Usually, I fondly call my bottle kids The Friendly Piranhas. Until you stick a bottle in their mouths, especially at feeding time, they’ll just about eat you up. I’ve learned if it’s winter time and I have a bunch of bottle kids, I put them in a big stall and section it up with hog panels with so just so many in each section. It’s the amount of kids I can handle bottle feeding at one time.
Some breeders get those feeding buckets with nipples that will feed ten kids at one time, but I always had trouble with that. There was always one or two super suckers in the group that would, with one breath, inhale most the milk, leaving the casual eaters wondering where the milk went. Other breeders tell me to get pint or quart jars and put them in these buckets, and the amount they are suppose to have in each jar, and that way each kid gets what they are suppose to.
Well, knowing my aggressive kids, the super sucker would slurp his down and if I’m not fast enough to stop him, then go around knocking all the other kids off their nipples to get their milk. Then everyone would get so upset and confused and go to the wrong nipples after I get the super suckers out, that no one would ever get the same amount they should each time.
Ah well, knowing me, one of these years I will try the jar method if I have gobs of bottle kids, even if I see possible problems. One thing I have been trying is this four bottle rack with nurser bottles. The bottles that come with this wire rack are large bottles with large nipples (reminds you of a regular baby nipple, maybe a bit larger). Being use to the Pritchard teat nipples, these nipples look huge, but the kids quickly adjust to them. I mean if these kids can latch onto your knees, how big would a nipple have to be to deter them?
The 4 bottle rack is made to hang on the wall. What I do is get the bottles all ready, turn the rack so the bottles will set upright, latch the prepared bottles into the rack, carry the rack down to the barn, and attempt to turn the bottles upside down and hooked to the wall while at least 4 kids are attacking you, the bottle rack, and the wall.
If the kids aren’t quick enough to latch on to those big nipples on those bottles, the milk just absolutely flows out. Last kidding I had five little girls use this rack successfully. Four grabbed the bottles in the rack, and one waited for the bottle that was in my pocket. Such polite little girls.
This year I have just three boys from the October kidding on this 4 bottle rack and it’s utter chaos at every feeding. The boys are so competitive! Each boy has either one of your knuckles in their mouths or a couple have dove under the bottle rack and come back up, lifting the rack off the wall and onto the floor. Or, they have latched to each others mouths, while the milk is absolutely flooding out of the bottles and all over them, but they don’t care, they have to win in the pushing mouth competition.
One boy, if you step into the stall to sort things out with the bottles and boys glued to each others mouths, will actually push his nose so hard on your leg that he yells in anger because it hurts, but he doesn’t quit pushing. Every movement of your leg, he goes with it, pushing a dent in your leg and pushing so hard his little nose goes upwards into the shape of a pig’s snout.

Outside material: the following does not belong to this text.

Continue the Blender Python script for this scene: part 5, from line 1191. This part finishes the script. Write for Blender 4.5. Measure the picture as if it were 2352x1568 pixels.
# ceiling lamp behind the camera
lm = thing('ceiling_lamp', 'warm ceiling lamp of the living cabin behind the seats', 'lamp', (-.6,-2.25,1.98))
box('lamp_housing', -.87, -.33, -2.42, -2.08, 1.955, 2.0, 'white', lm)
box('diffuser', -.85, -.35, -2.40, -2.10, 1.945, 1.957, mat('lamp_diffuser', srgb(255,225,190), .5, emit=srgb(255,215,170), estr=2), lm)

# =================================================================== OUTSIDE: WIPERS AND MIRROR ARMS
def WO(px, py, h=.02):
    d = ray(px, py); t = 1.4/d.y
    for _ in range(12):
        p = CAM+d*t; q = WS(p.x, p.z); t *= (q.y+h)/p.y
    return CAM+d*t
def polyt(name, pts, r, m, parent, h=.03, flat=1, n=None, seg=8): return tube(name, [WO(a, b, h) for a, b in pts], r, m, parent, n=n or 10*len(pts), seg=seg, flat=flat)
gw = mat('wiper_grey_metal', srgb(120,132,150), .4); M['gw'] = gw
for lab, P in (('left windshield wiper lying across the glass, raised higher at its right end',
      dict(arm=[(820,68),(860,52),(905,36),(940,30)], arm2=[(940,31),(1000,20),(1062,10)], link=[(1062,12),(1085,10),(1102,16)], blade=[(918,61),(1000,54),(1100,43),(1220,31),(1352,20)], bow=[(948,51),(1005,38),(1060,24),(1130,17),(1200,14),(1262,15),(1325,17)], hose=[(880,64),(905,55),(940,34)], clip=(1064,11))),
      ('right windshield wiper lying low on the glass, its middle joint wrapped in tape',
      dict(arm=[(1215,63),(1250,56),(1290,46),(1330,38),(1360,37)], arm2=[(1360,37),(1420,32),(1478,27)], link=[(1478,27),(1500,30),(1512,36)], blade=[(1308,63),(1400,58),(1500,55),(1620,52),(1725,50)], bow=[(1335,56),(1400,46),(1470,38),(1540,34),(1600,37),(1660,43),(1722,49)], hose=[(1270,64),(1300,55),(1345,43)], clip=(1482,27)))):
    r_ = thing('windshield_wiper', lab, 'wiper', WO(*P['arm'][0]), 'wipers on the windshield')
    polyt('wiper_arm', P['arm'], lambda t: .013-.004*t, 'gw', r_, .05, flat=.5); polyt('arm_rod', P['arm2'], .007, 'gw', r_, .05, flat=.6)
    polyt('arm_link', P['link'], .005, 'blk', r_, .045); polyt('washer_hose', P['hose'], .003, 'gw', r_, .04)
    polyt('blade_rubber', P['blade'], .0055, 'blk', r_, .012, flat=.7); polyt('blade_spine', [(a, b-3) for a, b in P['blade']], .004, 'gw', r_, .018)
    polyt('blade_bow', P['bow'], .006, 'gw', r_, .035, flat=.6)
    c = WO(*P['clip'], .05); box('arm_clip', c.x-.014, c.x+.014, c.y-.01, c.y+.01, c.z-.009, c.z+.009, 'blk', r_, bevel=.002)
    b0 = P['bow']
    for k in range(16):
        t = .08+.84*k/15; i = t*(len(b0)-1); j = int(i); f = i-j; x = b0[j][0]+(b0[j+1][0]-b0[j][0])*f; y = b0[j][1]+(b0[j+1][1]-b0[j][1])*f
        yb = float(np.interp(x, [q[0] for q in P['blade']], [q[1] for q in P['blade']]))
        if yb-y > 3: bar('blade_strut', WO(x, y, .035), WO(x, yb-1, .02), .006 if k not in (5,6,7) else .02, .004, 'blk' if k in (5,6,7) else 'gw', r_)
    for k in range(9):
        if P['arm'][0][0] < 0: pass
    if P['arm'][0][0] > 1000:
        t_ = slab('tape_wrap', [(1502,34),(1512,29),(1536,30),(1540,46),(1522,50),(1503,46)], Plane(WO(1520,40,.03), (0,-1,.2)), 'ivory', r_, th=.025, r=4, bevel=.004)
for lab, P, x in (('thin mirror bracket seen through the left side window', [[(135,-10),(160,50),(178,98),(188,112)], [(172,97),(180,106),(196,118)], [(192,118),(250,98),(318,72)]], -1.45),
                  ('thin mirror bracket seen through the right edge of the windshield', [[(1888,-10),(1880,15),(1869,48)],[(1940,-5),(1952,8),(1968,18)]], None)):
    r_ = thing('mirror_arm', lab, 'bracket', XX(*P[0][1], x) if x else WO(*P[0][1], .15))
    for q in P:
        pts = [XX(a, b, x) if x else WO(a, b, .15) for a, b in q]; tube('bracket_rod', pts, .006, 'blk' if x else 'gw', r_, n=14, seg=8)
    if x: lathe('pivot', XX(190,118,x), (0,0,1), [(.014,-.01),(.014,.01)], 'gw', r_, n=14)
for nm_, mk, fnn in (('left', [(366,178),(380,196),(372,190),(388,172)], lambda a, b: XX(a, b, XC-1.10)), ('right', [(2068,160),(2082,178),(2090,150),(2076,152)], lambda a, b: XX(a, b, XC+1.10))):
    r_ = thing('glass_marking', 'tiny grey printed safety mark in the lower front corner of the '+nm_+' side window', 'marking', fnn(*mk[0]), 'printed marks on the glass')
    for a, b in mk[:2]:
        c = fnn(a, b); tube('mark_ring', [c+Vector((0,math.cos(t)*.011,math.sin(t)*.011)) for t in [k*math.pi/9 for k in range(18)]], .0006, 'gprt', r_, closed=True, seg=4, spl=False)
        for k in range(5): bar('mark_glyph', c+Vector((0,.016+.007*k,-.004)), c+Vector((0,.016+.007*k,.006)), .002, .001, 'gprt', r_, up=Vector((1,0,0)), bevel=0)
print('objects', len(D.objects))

I finally had to quit using the large bottles with the large nipples that milk could flood out, because my boys were absolutely soaked at each feeding and I had to towel them down. I still think it’s the boy competitive thing. They are so busy attacking everything in sight and keeping an eye on each other and trying to whip out each other to grab anything, that they had a milk shower every feeding.
I discovered that the plastic Coke bottles fit nicely into the 4 bottle rack and I could put the Pritchard teat on these bottles and slow down the milk flow so the boys did not get quite as soaked at each feeding. I had to heat the milk up in a bowl and then pour it into the plastic Coke bottles, trust me, don’t heat milk in the Coke bottles in the microwave, that’s an experience you can do without.
So, how do I really feel about bottle kids? I love them. After over thirteen years of kidding, they come with the job of being a goat farmer, but I find them a treat. I find myself laughing at them, bawling them out for stealing each other’s bottle, hugging them, and enjoying how friendly they are as they grow up. When customers come to farm, these are the ones that are sold first. Am I trying to get rid of them? No, customers love how friendly the bottle adult is. And, in between times of telling them to turn loose of my knuckles when they are kids, I’m laughing at their cute little up turned faces. No, not planning on getting tired of bottle babies any time soon. I believe I still might have another hundred or so, "Turn loose of the knuckle", still left in me.